→ **Given information**

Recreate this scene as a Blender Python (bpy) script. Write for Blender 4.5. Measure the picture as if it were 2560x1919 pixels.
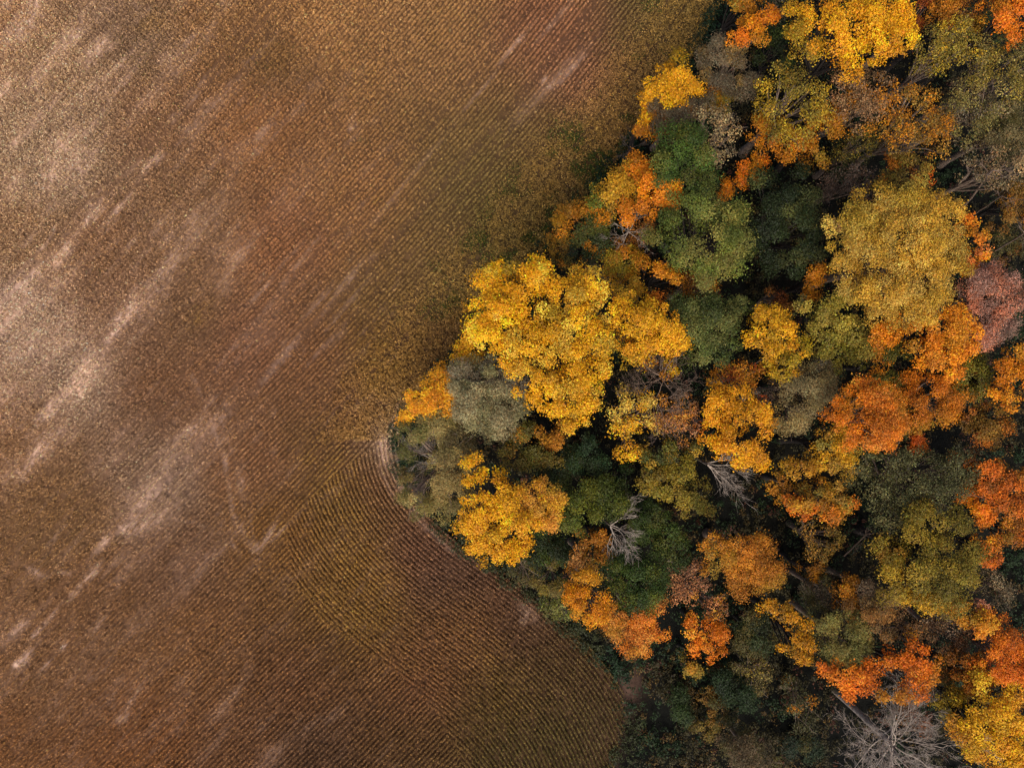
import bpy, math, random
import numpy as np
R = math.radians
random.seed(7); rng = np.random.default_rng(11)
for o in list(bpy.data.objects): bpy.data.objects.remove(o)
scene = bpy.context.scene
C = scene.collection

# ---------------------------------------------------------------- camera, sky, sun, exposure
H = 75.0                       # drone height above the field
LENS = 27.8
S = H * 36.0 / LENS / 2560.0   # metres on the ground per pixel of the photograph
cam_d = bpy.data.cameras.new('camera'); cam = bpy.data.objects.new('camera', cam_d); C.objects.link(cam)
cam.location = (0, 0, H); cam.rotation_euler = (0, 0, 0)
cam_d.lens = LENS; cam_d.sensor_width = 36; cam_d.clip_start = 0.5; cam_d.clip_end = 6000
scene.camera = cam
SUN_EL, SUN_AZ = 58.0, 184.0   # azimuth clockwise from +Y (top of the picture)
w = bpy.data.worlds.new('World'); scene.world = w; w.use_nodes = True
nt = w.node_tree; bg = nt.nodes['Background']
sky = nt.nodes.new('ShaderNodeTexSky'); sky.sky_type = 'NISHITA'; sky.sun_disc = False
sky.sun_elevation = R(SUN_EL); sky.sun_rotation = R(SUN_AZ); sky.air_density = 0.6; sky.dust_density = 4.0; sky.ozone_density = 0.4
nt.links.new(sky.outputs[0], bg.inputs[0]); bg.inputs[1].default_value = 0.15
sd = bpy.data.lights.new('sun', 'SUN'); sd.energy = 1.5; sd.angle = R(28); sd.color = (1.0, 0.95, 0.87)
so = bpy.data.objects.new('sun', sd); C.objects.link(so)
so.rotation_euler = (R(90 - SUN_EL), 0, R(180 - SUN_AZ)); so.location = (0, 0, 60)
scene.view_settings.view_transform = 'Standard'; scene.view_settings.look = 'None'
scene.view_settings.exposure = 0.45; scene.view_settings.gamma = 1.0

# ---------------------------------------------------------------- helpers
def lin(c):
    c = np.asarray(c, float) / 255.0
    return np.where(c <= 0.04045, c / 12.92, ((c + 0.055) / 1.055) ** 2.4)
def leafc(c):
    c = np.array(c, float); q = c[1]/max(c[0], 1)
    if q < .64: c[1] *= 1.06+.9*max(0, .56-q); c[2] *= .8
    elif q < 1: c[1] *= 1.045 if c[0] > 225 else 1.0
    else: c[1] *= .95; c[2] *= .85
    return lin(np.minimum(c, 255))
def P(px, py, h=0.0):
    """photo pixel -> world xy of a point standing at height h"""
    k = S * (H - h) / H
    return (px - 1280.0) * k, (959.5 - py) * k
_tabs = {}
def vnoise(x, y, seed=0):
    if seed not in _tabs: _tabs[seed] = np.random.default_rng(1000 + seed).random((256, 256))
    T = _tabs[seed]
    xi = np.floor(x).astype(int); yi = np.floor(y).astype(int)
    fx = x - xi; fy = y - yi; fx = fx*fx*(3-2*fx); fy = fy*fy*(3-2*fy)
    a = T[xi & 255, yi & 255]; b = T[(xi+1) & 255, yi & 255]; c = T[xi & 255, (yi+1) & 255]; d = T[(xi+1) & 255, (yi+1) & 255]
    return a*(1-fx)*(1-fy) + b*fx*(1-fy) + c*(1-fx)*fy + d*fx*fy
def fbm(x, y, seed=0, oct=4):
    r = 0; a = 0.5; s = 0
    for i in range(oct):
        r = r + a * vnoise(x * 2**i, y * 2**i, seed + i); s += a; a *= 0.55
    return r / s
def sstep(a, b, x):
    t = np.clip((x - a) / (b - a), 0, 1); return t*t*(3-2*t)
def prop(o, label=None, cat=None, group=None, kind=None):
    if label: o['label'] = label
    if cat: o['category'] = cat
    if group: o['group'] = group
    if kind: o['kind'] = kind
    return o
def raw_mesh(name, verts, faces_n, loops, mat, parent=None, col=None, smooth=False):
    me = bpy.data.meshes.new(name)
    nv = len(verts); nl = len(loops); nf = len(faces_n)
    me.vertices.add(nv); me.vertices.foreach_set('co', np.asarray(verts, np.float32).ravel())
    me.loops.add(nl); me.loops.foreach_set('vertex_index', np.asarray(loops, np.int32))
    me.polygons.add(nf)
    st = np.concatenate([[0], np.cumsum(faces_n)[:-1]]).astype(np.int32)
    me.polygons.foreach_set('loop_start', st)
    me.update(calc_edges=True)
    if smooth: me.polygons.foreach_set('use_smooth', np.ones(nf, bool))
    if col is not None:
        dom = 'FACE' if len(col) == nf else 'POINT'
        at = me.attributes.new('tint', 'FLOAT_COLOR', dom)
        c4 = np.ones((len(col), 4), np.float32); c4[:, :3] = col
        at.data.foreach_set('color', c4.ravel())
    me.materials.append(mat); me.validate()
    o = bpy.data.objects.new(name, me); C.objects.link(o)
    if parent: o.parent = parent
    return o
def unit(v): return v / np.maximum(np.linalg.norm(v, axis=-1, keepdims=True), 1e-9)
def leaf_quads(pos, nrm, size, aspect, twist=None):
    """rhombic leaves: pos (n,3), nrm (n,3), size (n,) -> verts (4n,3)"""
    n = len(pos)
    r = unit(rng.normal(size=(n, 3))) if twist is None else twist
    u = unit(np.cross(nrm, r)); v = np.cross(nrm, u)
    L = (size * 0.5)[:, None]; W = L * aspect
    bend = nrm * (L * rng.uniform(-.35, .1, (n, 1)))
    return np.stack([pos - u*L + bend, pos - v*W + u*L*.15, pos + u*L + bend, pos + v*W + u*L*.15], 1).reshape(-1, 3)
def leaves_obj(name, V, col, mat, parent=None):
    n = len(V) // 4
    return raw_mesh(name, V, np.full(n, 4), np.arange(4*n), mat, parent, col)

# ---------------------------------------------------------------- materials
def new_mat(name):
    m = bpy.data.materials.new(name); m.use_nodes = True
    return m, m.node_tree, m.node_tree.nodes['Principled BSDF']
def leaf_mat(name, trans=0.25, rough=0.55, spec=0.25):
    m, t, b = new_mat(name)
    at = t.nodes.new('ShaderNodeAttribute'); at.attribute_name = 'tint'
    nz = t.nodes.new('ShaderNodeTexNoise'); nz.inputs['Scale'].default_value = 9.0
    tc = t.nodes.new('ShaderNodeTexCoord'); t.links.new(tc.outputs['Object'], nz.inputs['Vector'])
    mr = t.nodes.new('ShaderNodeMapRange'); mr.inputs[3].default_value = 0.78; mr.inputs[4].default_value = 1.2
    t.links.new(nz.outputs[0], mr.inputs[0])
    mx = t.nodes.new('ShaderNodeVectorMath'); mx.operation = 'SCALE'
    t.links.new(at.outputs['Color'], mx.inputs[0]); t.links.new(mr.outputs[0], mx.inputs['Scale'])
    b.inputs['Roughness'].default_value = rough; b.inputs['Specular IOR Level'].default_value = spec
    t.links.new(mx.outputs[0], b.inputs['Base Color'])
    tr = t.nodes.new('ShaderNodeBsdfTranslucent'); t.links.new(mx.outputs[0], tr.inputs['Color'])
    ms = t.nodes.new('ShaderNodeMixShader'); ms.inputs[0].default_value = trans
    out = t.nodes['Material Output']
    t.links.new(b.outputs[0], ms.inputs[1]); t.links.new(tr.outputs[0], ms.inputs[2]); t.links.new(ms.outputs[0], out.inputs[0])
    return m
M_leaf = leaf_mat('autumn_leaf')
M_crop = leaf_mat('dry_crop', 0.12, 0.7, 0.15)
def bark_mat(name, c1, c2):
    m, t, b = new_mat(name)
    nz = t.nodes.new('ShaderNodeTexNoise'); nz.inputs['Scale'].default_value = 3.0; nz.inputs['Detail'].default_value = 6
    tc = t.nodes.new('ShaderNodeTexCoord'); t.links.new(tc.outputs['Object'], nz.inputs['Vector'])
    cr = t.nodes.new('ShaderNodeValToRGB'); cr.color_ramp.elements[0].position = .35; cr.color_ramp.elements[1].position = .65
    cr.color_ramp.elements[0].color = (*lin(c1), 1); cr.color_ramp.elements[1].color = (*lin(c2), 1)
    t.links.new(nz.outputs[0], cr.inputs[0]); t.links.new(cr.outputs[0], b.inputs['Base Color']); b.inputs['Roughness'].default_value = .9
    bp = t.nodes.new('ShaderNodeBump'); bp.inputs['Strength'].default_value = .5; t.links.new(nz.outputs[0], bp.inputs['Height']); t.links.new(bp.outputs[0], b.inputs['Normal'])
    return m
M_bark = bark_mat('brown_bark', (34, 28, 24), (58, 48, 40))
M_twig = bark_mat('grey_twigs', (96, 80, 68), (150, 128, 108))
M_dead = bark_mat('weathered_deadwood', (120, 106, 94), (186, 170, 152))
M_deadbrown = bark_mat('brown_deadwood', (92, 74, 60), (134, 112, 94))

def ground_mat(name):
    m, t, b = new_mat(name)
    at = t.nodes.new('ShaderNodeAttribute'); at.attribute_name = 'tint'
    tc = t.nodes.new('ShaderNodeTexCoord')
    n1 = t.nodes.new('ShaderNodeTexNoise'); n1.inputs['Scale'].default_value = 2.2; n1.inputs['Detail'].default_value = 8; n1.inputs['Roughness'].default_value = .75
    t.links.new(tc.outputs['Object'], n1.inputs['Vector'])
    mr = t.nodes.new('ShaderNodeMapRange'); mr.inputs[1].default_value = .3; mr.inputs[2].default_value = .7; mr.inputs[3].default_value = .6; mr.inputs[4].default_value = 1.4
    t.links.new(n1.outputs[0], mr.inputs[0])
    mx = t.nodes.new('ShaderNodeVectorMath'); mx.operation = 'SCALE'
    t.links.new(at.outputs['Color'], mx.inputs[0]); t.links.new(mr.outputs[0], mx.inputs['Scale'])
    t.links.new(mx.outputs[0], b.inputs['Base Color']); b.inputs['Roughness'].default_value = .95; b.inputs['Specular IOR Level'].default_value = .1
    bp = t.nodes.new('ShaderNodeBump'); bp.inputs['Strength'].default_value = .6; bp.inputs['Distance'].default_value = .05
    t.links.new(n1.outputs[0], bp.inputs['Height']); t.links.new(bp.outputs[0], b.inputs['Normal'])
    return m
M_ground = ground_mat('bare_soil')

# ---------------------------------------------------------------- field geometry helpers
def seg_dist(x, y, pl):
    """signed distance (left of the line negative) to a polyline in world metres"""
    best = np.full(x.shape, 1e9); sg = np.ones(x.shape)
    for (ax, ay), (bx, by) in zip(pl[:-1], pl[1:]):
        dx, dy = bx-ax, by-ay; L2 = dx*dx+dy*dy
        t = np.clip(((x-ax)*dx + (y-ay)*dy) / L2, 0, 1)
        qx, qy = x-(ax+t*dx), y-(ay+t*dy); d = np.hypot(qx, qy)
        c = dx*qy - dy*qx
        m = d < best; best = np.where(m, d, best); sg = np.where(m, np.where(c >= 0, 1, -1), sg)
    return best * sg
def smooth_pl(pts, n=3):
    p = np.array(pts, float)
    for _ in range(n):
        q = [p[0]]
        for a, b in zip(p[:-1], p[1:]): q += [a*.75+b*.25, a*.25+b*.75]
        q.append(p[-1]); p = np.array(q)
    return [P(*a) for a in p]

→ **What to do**
From the first line of the material down to the line containing "C = scene.collection", inclusive, return each line exactly, skipping any picture.

→ **Answer to the exercise**
Recreate this scene as a Blender Python (bpy) script. Write for Blender 4.5. Measure the picture as if it were 2560x1919 pixels.
import bpy, math, random
import numpy as np
R = math.radians
random.seed(7); rng = np.random.default_rng(11)
for o in list(bpy.data.objects): bpy.data.objects.remove(o)
scene = bpy.context.scene
C = scene.collection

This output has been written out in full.